But a state cannot survive long without an ideology. Even less so a
state whose territory - all of it, till the very last centimeter! - is
claimed by its neighbors. The State of Israel has persistently ignored
and neglected unpleasant facts for its entire history - and has grown within
itself an enormous group of "equal citizens", the size of which is one
fifth of the entire population. Today these "equal citizens" openly claim
their rights for the entire Land of Israel and identify with our "peace
partners" who crave for the distinctly and clearly expressed goal: to create
an Arab state of Falystin on all the territory of the present State of
Israel.
The ideological scissors that socialist Zionists originally created,
now force their ideological heirs not only to shred the land of Israel
in an attempt to soften our neighbors, but to publicly and loudly repent
of the "crime of Zionism", that encroached upon the Arab territory, which
the Jews, allegedly, "have no connection with".
Indeed, if the Covenant of the Almighty with the Jewish people and His
commandment to conquer and settle this Land are being brushed off as ridiculous
prejudices of illiterate people, what other justification for their own
presence on this land can be found by those who only nominally can be called
Jews. Their one and only self-justification is that by having created here,
in the previously destitute region, a modern and advance state, they have
brought happiness and prosperity to the "lawful owners", i.e. to our Arab
brethren. Our post-Zionists studiously ignore the fact that the Arab brethren
feel no gratitude towards us at all and can hardly wait to clear this land
of any Jewish presence. The socialists have historically developed bad
terms with those facts that don't fit their conception. Hence today they
are forced to admit that Israel is not a Jewish state but rather a state
of its citizens. In the essence, this means the destruction of the Jewish
State not in the future, but already today.

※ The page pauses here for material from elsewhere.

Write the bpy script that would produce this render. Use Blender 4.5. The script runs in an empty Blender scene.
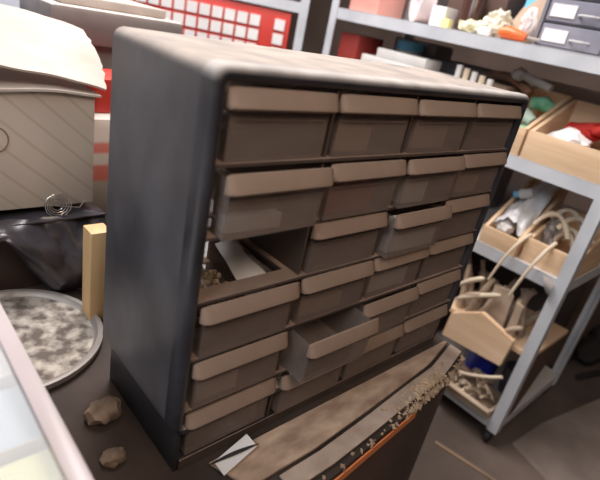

Thus, the Zionist state founded on foreign ideals has arrived to
its logical end - self-destruction.
However the founding fathers did not take one more factor into account
- the vitality of the Jewish people, which is based on Jews' faithfulness
to God and His Tora. Even if in every given historical period not all the
Jews remained faithful, there has always remained a critical mass that
ensured the continuity of this eternal bond: the Almighty - the Jewish
people - the Land of Israel.
In every generation there have been those who abandoned their fathers'
faith and those who at the same time returned to it. Finally this historical
chain has reached our days, and it turned out - unexpectedly and quite
of a sudden - that the task of its continuation has been incumbent upon
us, those who are living in Israel today. It is we and our stand vis-a-vis
this Land and the state that has been created on it that the future existence
of the Jewish people depends upon.
We must clearly realize that the dilemma we are facing is quite simple:
the only possibility of the Jewish continuity exists here - in the Jewish
State on our own Land. Not in a state for the Jews, but in the Jewish State,
which has the right to exist on the Land that God promised to His people
only in so far as the Jews recognize His authority and His will. All we
must do is "choose life".
Here, to the best of my understanding, lies the difference between the
Zionists and the champions of the Jewish State.